Harp and Fiddle
The thing I miss the most about Bethesda, MD, is the somewhat downtrodden have/have-not divide of the 80’s and early 90’s. Before it became a glittering jewel in the Galactic Empire’s crown.
People make fun of me when I rant about gentrification but, seriously, retards, look around you. Most days, I feel like I woke up from a hundred year sleep. Look at your space buildings! And you’ve exterminated the Spanish and the lower income people! Well, Bethesda did that long ago. Silver Spring’s the suburb with active extermination camps. But, still, what the fuck happened to Hot Shoppes?
The Harp & Fiddle is the poster child for gentrification. Once, long before you were born and your space federation was founded, it was Flanagan’s. A seedy, weird basement bar. You’d walk into a faux storefront and immediately be faced by a set of stairs descending into something that often sounded like an illegal fight club being held in the sewers. Once down, there was this sense that you had stepped into an oversized wolf’s den. You could stake out a table, or belly up at the bar, and drink without any sense of time or place. Once committed, there was no day, no night, no suburban Maryland. Flanagan’s was a windowless ship islanded in the vast emptiness of space.

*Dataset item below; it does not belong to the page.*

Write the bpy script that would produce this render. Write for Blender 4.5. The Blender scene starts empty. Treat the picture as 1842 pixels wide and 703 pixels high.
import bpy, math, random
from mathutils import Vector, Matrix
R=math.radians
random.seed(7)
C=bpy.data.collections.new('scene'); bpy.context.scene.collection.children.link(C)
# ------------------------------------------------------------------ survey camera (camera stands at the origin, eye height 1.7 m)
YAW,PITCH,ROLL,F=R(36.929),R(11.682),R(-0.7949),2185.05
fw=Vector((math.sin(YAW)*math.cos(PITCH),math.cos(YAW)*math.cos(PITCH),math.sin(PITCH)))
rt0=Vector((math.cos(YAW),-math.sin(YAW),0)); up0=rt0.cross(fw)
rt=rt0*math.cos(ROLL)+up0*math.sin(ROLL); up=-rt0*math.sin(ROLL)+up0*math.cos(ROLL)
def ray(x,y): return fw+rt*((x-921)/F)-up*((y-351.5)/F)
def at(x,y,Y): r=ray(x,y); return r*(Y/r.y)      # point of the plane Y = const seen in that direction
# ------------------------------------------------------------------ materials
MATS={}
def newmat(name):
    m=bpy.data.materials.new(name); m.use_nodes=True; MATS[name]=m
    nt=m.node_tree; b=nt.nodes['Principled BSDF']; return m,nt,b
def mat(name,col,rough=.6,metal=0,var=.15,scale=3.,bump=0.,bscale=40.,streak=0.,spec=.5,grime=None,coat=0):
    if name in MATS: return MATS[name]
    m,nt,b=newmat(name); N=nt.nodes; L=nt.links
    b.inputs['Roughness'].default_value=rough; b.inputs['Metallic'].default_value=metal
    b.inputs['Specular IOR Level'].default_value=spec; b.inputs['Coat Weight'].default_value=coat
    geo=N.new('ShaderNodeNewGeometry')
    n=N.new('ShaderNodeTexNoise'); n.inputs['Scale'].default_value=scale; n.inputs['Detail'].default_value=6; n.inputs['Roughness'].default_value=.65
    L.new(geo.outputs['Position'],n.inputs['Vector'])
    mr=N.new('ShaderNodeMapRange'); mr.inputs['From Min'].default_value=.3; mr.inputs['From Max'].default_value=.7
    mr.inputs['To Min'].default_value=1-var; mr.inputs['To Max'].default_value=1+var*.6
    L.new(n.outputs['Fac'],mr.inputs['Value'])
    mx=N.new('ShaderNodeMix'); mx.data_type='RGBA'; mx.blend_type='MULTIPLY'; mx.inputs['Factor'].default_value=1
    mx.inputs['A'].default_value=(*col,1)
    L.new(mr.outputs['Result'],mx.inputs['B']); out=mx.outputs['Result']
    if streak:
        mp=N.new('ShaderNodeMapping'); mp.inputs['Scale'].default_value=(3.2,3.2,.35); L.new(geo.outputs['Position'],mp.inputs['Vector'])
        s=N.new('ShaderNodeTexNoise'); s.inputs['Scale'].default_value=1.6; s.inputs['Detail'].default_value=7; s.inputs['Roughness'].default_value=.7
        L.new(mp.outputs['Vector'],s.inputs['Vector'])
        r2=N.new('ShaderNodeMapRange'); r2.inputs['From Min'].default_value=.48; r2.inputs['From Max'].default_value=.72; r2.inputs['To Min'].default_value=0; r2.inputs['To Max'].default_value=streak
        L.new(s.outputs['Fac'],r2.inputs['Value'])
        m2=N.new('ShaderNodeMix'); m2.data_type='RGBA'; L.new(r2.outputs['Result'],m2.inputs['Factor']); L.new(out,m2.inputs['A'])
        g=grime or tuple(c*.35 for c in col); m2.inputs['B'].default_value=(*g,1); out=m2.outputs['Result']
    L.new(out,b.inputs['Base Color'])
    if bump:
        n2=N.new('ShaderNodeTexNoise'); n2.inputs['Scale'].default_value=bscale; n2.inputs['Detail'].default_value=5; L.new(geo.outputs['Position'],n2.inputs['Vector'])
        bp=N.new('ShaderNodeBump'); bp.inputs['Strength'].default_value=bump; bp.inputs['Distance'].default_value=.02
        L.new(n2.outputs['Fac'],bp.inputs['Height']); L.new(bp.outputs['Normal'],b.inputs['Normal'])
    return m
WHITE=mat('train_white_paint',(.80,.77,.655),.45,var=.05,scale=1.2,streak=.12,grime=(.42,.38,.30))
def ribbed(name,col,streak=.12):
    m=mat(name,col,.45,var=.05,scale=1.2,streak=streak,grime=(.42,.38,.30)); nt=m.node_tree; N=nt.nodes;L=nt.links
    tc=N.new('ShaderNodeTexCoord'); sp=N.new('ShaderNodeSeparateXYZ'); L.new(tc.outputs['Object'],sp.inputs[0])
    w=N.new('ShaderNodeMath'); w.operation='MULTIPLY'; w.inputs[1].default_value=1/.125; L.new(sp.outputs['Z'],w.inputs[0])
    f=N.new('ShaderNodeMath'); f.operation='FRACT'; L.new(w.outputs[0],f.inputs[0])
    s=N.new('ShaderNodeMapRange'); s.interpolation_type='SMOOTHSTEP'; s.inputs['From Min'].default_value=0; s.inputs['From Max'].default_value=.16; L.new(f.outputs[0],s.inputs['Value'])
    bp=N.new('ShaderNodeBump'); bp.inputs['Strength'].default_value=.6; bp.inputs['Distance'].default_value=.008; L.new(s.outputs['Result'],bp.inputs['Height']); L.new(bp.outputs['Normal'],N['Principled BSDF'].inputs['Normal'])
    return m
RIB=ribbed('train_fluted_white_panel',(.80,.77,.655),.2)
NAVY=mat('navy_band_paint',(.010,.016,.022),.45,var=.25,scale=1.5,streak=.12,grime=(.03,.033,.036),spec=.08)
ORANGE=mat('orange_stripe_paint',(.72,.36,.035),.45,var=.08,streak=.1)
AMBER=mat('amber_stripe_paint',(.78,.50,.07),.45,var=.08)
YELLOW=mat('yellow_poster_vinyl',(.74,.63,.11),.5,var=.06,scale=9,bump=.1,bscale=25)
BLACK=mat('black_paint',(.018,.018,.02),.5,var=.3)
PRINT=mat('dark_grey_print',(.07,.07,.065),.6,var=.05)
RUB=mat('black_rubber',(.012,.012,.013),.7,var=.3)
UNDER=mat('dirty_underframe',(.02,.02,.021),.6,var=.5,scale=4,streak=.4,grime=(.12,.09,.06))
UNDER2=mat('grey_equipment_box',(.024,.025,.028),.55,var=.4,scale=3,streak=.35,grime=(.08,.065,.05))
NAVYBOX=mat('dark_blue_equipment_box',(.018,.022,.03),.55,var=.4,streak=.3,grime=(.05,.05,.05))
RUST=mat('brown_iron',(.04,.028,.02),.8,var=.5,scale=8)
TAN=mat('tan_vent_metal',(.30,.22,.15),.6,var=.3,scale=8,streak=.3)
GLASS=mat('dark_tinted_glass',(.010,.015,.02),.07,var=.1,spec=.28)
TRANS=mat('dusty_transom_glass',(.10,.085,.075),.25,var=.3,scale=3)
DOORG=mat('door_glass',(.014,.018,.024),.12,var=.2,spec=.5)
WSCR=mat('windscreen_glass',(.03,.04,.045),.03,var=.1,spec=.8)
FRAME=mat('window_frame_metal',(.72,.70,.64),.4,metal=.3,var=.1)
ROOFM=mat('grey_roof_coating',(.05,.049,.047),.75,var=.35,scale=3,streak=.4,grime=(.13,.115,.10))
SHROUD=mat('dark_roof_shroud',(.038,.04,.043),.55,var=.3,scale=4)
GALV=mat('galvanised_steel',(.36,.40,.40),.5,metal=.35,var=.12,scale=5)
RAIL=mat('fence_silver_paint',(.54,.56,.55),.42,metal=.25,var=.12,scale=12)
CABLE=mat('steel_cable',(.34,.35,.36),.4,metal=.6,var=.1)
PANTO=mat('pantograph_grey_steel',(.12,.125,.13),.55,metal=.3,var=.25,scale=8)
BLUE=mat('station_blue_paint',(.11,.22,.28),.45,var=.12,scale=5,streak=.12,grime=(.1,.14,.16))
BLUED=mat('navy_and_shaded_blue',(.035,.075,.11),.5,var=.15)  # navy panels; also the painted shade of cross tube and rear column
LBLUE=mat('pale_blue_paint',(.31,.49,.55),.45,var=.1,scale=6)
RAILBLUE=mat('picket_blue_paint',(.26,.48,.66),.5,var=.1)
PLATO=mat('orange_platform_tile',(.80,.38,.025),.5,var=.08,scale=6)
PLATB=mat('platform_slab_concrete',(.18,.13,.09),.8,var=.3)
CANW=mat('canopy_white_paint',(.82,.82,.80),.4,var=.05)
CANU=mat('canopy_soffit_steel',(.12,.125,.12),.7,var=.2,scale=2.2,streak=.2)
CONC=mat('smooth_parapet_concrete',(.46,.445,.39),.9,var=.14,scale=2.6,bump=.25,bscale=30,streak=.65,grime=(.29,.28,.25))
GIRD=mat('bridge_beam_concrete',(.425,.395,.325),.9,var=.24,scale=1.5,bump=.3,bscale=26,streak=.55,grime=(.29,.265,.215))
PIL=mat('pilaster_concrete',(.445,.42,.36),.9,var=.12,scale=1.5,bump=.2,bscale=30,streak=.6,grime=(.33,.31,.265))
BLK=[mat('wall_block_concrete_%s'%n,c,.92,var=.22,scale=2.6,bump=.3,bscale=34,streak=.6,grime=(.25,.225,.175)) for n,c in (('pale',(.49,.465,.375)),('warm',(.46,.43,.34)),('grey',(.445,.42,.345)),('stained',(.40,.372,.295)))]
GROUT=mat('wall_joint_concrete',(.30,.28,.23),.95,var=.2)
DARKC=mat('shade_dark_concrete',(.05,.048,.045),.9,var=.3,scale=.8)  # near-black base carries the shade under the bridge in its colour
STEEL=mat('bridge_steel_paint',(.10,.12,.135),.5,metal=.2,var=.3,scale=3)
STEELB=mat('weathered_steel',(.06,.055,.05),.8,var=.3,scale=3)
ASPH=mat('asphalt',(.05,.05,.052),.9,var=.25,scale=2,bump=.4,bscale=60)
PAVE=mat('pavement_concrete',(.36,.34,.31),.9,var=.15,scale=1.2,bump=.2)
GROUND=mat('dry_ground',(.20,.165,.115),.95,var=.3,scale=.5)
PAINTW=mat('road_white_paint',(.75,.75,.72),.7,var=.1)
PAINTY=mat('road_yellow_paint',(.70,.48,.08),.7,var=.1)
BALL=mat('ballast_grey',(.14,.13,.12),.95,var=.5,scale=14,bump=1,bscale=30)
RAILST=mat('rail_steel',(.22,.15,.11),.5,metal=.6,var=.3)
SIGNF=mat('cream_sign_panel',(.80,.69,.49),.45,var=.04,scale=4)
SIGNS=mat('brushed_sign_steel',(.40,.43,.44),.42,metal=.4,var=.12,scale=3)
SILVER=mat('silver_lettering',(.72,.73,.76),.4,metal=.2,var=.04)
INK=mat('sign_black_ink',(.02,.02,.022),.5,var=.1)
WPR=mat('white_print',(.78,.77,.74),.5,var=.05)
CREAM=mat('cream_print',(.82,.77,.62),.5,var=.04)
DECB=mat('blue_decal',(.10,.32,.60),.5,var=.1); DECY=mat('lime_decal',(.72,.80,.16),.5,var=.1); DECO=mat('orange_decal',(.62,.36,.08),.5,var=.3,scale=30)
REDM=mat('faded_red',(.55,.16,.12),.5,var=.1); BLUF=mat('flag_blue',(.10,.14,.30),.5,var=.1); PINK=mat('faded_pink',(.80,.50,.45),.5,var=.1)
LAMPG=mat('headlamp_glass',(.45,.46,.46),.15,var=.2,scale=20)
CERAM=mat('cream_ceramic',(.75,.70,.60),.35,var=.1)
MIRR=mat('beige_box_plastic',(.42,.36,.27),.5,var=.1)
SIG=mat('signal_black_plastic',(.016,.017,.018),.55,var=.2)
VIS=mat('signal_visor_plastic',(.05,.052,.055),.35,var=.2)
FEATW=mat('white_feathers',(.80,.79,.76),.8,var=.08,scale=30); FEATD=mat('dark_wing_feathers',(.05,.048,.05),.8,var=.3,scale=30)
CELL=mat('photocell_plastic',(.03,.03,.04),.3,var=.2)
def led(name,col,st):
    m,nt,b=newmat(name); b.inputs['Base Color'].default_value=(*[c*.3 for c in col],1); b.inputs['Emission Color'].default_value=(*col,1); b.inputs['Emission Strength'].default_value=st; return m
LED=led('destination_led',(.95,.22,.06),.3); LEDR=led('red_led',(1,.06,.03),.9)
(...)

To take a piss, you were required to navigate a flight of crooked stairs that almost looked like they were hewn from living rock, leading you into a grotto of graffiti and toilets that rarely flushed where genial drunks blabbered on if you even looked sideways at them. They’d always give off the feeling that they’d been stuck in the bar for days or weeks… What’s happening up there? Have the wars stopped…?
There was a kitchen, but I never had a waiter who suggested I eat there. The fools did. The gawking yuppies, and the hopeless, homeless barflies. The thing about Flanagan’s is that you befriended your waiters. They warned you away from the food. They were good to you. Probably because they were your drug dealers, which is what the kitchen was really about. When you ordered a burger they stared blankly at you and asked if maybe that was code for coke, or smack, or crack… What do you want again? A burr… Burr…? Burr-jur? Look, just say what you want.
Flanagan’s was the Mos Eisley of Bethesda, without the angry deformed people.
Then came the change. Like in The Time Machine when the time traveler moves slowly into the future, mesmerized by the changing storefront across the street from his house, and the development rising up around him. Flanagan’s left the main street and became a regular looking bar with a patio a few blocks away, renamed The Harp and Fiddle. It became a regular faux-Irish bar with all the trappings. Just like every other soul-sucking, depressing faux-Irish bar. (As opposed to the soul-sucking and depressing real Irish bars! But they can’t help it because their country is soul-sucking and depressing. We can help it! Because we’re the pretty people, goddamnit.)
I keep debating about a move to Bethesda because my landlord thinks it’s funny to raise my rent to one million a month and I’m being pointed towards the so-called “low income” housing at places like The Fields. And, by “low income” they mean “quaint paradise.” It’s tough to get a fix on status-by-income when you live in a town where “working poor” means you earn under 70k a year.
Do you know what I could do on 70k a year in Elkins, WV? I’d actually be crowned. We would secede from the union and I’d have a fully-functioning feudal kingdom.
Bethesda has a plus side – a thriving hooker community. Gaffney’s, which has the best bartender in the DC area behind the counter every Wednesday and Friday. And, um…uh…hmmm.
I could be king. That’s all I know. I’m not, though. So I’ll go to Gaffney’s and stare at the Russian waitress and wear a disguise because too many people in this town know me. And I’ll dream of those long-ago days, descending into the pit of Flanagan’s and losing all sense of time and reality while a sexy waitress does lines of coke off my forearm and I laugh that really scary way-too-drunk-on-Erin Go Bragh laugh.
Wow! Hot Shoppes and Flanagan’s both bring back so many memories.
Wonder if NS remembers nearby Reagan-era establishments like Dart Drug, Crown Books and Roy Rogers….
Dart Drug stands out because it went through that whole renaming insanity as the staff battled for control. How was it again? People’s, then Fantle’s, then Dart?